Cominciamo dal giudizio in Tribunale, in Corte d’Assise – dove si trattano principalmente gravi reati di sangue – l’attenzione è decisamente maggiore: l’impostazione sistematica del nostro codice vorrebbe che la prova relativa alla presunta responsabilità di un imputato si formi in dibattimento, cioè a dire, il Tribunale non dispone degli atti (tranne alcuni, relativi agli atti cosiddetti irripetibili, come i sequestri) delle indagini del Pubblico Ministero e quest’ultimo è tenuto a citare in giudizio i suoi testimoni, agenti operanti, consulenti, sottoponendoli all’interrogatorio e lasciandoli sottoporre al controinterrogatorio dei difensori nonché a domande finali dei giudici. Altrettanto possono fare i difensori, chiedendo di introdurre prove a discarico: ne consegue che l’attività di acquisizione della prova sia piuttosto laboriosa ma altrettanto garantita e garantista perché si realizza nel contraddittorio delle parti processuali con facoltà di confutazione.
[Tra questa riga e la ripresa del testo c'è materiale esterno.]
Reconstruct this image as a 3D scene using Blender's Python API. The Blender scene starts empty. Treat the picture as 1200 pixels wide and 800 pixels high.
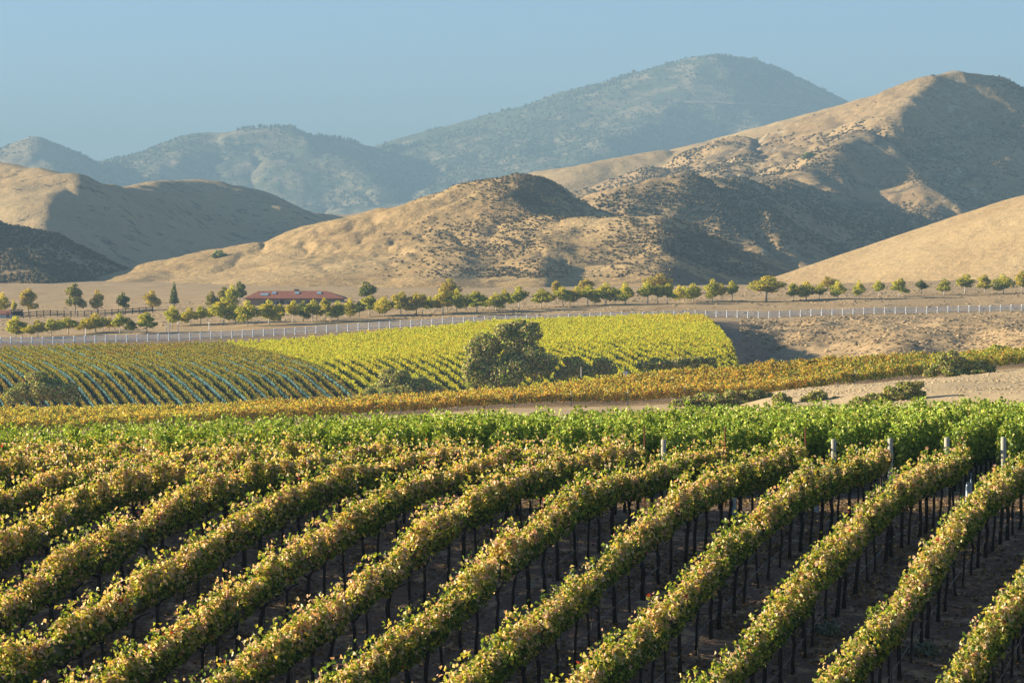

Ciò accade sempre più di rado; una modifica scellerata del codice di qualche anno fa prevede che “con il consenso delle parti” e con buona pace dei principi di oralità e formazione della prova in giudizio possano essere introdotte nel fascicolo del dibattimento tutte le attività di indagine svolte dal P.M. in splendida solitudine: dunque avviene che quest’ultimo, all’inizio del processo, chieda il consenso dei difensori a tal fine e, sovente spalleggiato dai giudici, svolge una forma di moral suasion paventando che in caso contrario  la pena finale possa essere più elevata, ovvero assai più mite se il consenso intervenga. Già, il tempo è denaro e, tanto, i giudicabili sono tutti colpevoli a prescindere: lo dice anche Davigo!

Ne consegue che, sempre più spesso, il processo assuma connotazioni farsesche andando a concludersi in poche battute, esito scontato (una condanna ma mite) nel dispregio totale dello spirito del sistema accusatorio.

L’appello: la gestione dell’udienza è simile a quella della Cassazione solo che i Giudici sono tre e non cinque e anche questi hanno molto da fare e bisogna accelerare. Dunque, si comincia chiedendo quali difensori intendano “riportarsi ai motivi”, cioè non discutere ma richiamarsi ad uno scritto introduttivo dell’impugnazione: i processi di costoro vengono chiamati per primi ma decisi insieme a tutti gli altri, se ve ne sono.

Dovrebbe poi farsi – come in Cassazione, l’abbiamo visto la settimana scorsa – la relazione sul processo da parte di uno dei Giudici ma la domanda che viene subito rivolta è: “avvocato, possiamo dare per letta la relazione?”, se la risposta è “sì” si adombrano e talvolta non viene neppure fatta passando direttamente alla requisitoria del Procuratore Generale che, il più delle volte, consiste in un tacitiano “chiedo la conferma della sentenza” senza spiegare il perché.

Questo, in riassunto, lo schema di un processo penale di appello tipo nel nostro Paese:

Presidente: “Chiamiamo il processo a carico di Tizio, la relazione viene data per letta, parola al Procuratore Generale”

Procuratore Generale: “Chiedo la conferma della sentenza”

Avvocato difensore: “Mi riporto ai motivi”.

Dopodichè, incamerati un certo numero di processi celebrati in tal modo, la Corte si ritira in camera di consiglio e li decide tutti insieme in tempo utile per essere a casa all’ora di pranzo.

Se non ci credete, una mattina andate a vedere in Tribunale se le cose non vanno così, può bastare un’oretta: sapete, da noi l’efficienza nell’amministrazione della Giustizia è una realtà.